**Given instruction:** Your task is to print the material below exactly as presented.

= = = = = = =

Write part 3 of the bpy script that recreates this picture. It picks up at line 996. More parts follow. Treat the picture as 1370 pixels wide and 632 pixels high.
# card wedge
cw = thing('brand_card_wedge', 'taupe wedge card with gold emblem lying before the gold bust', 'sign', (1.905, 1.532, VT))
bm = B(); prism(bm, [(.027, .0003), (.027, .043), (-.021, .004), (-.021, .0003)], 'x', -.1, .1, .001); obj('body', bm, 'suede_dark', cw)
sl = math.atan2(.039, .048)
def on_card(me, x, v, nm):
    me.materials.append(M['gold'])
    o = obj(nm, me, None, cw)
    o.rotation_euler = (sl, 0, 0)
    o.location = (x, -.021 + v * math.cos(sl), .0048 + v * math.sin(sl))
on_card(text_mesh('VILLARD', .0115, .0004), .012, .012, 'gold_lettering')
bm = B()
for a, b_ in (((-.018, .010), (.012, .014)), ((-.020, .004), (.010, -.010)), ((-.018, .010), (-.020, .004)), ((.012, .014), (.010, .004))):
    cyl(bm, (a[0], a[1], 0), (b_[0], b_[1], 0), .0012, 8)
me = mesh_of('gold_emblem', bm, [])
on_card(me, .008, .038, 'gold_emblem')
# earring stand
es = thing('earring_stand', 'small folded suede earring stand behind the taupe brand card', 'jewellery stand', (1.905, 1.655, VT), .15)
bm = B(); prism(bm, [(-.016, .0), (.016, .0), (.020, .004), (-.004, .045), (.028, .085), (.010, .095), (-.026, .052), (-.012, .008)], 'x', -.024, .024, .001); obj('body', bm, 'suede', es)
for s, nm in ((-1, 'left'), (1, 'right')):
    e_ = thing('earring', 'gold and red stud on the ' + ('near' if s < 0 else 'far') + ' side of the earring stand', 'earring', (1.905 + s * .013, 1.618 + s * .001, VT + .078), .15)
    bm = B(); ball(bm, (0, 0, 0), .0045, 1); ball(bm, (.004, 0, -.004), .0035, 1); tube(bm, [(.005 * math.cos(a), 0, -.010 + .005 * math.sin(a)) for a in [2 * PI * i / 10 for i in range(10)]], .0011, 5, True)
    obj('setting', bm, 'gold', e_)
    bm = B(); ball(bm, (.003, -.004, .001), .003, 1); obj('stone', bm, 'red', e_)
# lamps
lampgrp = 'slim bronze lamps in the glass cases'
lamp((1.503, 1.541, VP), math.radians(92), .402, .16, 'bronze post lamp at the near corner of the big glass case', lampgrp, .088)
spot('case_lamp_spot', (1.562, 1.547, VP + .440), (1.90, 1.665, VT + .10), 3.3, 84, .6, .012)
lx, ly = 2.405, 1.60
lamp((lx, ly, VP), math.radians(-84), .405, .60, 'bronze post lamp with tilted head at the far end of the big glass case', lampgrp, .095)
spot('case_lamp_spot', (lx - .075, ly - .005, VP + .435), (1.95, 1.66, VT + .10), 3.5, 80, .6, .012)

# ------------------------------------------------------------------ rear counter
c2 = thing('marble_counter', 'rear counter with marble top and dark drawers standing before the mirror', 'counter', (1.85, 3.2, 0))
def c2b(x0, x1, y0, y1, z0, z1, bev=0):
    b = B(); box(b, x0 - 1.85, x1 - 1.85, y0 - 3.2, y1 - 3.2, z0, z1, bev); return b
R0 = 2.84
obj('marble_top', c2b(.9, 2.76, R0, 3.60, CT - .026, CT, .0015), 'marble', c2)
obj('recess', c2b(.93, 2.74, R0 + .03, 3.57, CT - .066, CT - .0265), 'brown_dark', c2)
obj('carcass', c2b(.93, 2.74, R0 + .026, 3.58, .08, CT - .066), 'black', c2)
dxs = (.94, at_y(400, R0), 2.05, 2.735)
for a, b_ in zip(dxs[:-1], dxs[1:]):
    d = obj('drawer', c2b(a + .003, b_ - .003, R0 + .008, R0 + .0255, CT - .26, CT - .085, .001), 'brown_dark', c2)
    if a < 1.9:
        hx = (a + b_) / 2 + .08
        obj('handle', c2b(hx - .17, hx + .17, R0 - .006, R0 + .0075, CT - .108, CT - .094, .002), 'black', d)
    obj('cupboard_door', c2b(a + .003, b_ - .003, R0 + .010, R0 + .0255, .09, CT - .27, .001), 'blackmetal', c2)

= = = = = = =

**Worked solution:**
Write part 3 of the bpy script that recreates this picture. It picks up at line 996. More parts follow. Treat the picture as 1370 pixels wide and 632 pixels high.
# card wedge
cw = thing('brand_card_wedge', 'taupe wedge card with gold emblem lying before the gold bust', 'sign', (1.905, 1.532, VT))
bm = B(); prism(bm, [(.027, .0003), (.027, .043), (-.021, .004), (-.021, .0003)], 'x', -.1, .1, .001); obj('body', bm, 'suede_dark', cw)
sl = math.atan2(.039, .048)
def on_card(me, x, v, nm):
    me.materials.append(M['gold'])
    o = obj(nm, me, None, cw)
    o.rotation_euler = (sl, 0, 0)
    o.location = (x, -.021 + v * math.cos(sl), .0048 + v * math.sin(sl))
on_card(text_mesh('VILLARD', .0115, .0004), .012, .012, 'gold_lettering')
bm = B()
for a, b_ in (((-.018, .010), (.012, .014)), ((-.020, .004), (.010, -.010)), ((-.018, .010), (-.020, .004)), ((.012, .014), (.010, .004))):
    cyl(bm, (a[0], a[1], 0), (b_[0], b_[1], 0), .0012, 8)
me = mesh_of('gold_emblem', bm, [])
on_card(me, .008, .038, 'gold_emblem')
# earring stand
es = thing('earring_stand', 'small folded suede earring stand behind the taupe brand card', 'jewellery stand', (1.905, 1.655, VT), .15)
bm = B(); prism(bm, [(-.016, .0), (.016, .0), (.020, .004), (-.004, .045), (.028, .085), (.010, .095), (-.026, .052), (-.012, .008)], 'x', -.024, .024, .001); obj('body', bm, 'suede', es)
for s, nm in ((-1, 'left'), (1, 'right')):
    e_ = thing('earring', 'gold and red stud on the ' + ('near' if s < 0 else 'far') + ' side of the earring stand', 'earring', (1.905 + s * .013, 1.618 + s * .001, VT + .078), .15)
    bm = B(); ball(bm, (0, 0, 0), .0045, 1); ball(bm, (.004, 0, -.004), .0035, 1); tube(bm, [(.005 * math.cos(a), 0, -.010 + .005 * math.sin(a)) for a in [2 * PI * i / 10 for i in range(10)]], .0011, 5, True)
    obj('setting', bm, 'gold', e_)
    bm = B(); ball(bm, (.003, -.004, .001), .003, 1); obj('stone', bm, 'red', e_)
# lamps
lampgrp = 'slim bronze lamps in the glass cases'
lamp((1.503, 1.541, VP), math.radians(92), .402, .16, 'bronze post lamp at the near corner of the big glass case', lampgrp, .088)
spot('case_lamp_spot', (1.562, 1.547, VP + .440), (1.90, 1.665, VT + .10), 3.3, 84, .6, .012)
lx, ly = 2.405, 1.60
lamp((lx, ly, VP), math.radians(-84), .405, .60, 'bronze post lamp with tilted head at the far end of the big glass case', lampgrp, .095)
spot('case_lamp_spot', (lx - .075, ly - .005, VP + .435), (1.95, 1.66, VT + .10), 3.5, 80, .6, .012)

# ------------------------------------------------------------------ rear counter
c2 = thing('marble_counter', 'rear counter with marble top and dark drawers standing before the mirror', 'counter', (1.85, 3.2, 0))
def c2b(x0, x1, y0, y1, z0, z1, bev=0):
    b = B(); box(b, x0 - 1.85, x1 - 1.85, y0 - 3.2, y1 - 3.2, z0, z1, bev); return b
R0 = 2.84
obj('marble_top', c2b(.9, 2.76, R0, 3.60, CT - .026, CT, .0015), 'marble', c2)
obj('recess', c2b(.93, 2.74, R0 + .03, 3.57, CT - .066, CT - .0265), 'brown_dark', c2)
obj('carcass', c2b(.93, 2.74, R0 + .026, 3.58, .08, CT - .066), 'black', c2)
dxs = (.94, at_y(400, R0), 2.05, 2.735)
for a, b_ in zip(dxs[:-1], dxs[1:]):
    d = obj('drawer', c2b(a + .003, b_ - .003, R0 + .008, R0 + .0255, CT - .26, CT - .085, .001), 'brown_dark', c2)
    if a < 1.9:
        hx = (a + b_) / 2 + .08
        obj('handle', c2b(hx - .17, hx + .17, R0 - .006, R0 + .0075, CT - .108, CT - .094, .002), 'black', d)
    obj('cupboard_door', c2b(a + .003, b_ - .003, R0 + .010, R0 + .0255, .09, CT - .27, .001), 'blackmetal', c2)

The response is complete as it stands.